Joint assessments consist of a number of steps including:

  • Agreeing on clear and concise collaborative arrangements around the roles and responsibilities of those involved in the assessment.
  • Joint design and planning of the assessment, including clear definition of the purpose, the analysis plan, agreement on sampling method (and geographic coverage), choice of data collection instruments, and identification of the questions in the questionnaire. Planning will include agreement on geographic coverage, timeframe, training of enumerators and the logistics.
  • Collection, analysis and interpretation of assessment data. Enumerators should be identified, organized and trained prior to going to the field. DRC should prioritize sending staff to join the assessment team – if possible.
  • Clearance of assessment results and establish communication strategy, including communication to beneficiaries.

2. Harmonized Assessments

Harmonized assessments are when individual agencies (such as DRC) collect, process and analyse data using their own tools and methodologies. Assessments are shared so that they can feed into the needs of other agencies, the overall humanitarian information handling system, and used as part of a wider and shared analysis.
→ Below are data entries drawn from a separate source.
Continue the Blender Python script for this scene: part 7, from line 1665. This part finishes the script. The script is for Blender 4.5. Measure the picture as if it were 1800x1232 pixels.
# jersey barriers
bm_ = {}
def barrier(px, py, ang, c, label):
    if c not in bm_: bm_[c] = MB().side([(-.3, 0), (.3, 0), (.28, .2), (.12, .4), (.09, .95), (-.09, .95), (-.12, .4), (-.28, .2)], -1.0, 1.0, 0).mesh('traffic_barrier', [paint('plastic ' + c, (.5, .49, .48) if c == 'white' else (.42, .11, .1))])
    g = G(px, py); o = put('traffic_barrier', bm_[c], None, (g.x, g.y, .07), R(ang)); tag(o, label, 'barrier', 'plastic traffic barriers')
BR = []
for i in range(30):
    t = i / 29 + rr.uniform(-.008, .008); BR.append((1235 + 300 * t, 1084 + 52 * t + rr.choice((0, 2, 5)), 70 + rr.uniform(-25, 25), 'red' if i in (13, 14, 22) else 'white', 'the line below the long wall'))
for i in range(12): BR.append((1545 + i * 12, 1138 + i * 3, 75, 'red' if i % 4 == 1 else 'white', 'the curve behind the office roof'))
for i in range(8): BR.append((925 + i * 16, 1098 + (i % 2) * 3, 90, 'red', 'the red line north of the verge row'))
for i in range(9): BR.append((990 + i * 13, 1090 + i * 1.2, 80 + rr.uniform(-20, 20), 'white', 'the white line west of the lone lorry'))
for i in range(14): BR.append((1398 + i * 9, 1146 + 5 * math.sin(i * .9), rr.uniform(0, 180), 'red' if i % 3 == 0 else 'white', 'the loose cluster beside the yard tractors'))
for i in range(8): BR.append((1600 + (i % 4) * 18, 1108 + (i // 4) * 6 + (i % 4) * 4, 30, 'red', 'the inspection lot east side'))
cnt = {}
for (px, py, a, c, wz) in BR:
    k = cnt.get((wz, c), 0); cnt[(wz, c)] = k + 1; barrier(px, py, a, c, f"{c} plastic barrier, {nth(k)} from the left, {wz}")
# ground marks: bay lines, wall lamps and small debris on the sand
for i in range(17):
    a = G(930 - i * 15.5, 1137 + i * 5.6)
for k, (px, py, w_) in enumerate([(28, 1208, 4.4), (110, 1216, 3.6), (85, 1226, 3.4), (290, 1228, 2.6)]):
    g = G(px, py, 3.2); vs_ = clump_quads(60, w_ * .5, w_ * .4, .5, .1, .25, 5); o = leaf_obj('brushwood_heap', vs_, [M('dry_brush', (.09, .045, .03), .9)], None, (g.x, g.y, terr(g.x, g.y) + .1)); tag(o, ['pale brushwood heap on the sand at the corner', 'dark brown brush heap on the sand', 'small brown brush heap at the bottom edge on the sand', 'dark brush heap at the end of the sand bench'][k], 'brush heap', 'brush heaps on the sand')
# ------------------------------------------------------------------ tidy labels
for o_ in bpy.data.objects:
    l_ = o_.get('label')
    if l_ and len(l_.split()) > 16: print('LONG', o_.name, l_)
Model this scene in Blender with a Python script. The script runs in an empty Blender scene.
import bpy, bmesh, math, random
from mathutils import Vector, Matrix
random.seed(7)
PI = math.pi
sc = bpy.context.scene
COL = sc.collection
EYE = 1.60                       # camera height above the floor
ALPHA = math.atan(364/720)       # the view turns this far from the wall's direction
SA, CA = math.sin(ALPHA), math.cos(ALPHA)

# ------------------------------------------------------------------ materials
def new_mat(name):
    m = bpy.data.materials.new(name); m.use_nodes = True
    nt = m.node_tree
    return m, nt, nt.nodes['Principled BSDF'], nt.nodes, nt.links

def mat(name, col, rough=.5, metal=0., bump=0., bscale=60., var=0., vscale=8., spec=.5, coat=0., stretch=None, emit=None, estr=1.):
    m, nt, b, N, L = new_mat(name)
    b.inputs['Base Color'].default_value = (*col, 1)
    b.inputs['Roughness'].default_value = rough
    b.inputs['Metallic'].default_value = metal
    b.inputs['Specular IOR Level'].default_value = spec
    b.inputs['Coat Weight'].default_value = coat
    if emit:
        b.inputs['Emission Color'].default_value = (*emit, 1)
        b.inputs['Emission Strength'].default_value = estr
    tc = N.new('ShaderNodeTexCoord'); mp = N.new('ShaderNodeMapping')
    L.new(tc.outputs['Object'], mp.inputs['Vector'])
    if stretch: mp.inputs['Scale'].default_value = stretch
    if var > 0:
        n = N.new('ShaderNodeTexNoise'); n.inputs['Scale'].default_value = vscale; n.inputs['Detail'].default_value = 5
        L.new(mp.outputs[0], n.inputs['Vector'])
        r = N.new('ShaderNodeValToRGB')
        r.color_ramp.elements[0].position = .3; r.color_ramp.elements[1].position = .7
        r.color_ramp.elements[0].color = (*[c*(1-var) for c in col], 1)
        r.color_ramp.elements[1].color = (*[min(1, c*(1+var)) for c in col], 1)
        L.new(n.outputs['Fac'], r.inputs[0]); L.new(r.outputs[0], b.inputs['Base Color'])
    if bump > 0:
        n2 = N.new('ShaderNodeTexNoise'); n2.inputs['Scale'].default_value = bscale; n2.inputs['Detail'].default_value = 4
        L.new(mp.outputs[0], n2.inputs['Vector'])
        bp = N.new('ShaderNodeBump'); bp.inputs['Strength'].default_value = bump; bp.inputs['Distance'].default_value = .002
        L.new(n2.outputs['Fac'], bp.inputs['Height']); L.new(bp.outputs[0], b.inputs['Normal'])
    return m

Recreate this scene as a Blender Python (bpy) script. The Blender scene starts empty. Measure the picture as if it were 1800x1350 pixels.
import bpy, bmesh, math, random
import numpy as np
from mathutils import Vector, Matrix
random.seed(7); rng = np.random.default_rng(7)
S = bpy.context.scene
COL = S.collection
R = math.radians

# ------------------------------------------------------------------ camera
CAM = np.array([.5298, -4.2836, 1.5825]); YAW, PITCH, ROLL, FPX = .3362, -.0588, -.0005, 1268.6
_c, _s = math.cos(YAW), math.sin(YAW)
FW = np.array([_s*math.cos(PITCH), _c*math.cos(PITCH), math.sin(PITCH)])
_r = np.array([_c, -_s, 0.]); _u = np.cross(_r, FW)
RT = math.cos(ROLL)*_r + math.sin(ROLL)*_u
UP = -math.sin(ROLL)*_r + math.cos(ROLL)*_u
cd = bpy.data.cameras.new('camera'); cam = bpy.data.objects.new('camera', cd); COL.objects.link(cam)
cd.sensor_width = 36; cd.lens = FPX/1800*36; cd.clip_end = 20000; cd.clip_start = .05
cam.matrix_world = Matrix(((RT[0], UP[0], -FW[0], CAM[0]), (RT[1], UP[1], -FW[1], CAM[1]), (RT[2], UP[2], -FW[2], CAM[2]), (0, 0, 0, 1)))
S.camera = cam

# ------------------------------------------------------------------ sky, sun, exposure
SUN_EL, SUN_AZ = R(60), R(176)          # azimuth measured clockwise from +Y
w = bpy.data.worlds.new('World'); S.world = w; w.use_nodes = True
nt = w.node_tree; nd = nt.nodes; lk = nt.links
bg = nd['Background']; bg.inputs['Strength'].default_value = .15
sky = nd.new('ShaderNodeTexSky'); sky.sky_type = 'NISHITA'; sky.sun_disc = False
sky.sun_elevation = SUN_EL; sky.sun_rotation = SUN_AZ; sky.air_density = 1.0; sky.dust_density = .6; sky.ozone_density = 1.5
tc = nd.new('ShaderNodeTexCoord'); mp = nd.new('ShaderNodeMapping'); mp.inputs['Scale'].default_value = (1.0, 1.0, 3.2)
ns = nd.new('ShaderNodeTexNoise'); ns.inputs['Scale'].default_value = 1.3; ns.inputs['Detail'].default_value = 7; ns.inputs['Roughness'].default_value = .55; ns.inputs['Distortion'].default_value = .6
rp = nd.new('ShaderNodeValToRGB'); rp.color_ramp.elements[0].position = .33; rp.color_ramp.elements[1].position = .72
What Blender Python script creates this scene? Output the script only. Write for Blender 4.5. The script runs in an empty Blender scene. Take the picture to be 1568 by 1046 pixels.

When DRC sees the need for an assessment in a certain area and/or sector, it should be coordinated with OCHA and or the IASC Needs Assessment Task Force (NATF). The tools used to harmonize the assessments are the so-called Common Operational Datasets (CODs) which are predictable, core sets of data needed to support operations and decision-making for all actors in a humanitarian response, so aside from collecting information specific to DRC’s operational plans, other information is also required that will inform the overall humanitarian response. It furthermore consists of harmonized sectoral indicators, and a harmonized process for collation of assessment data that DRC should seek to follow.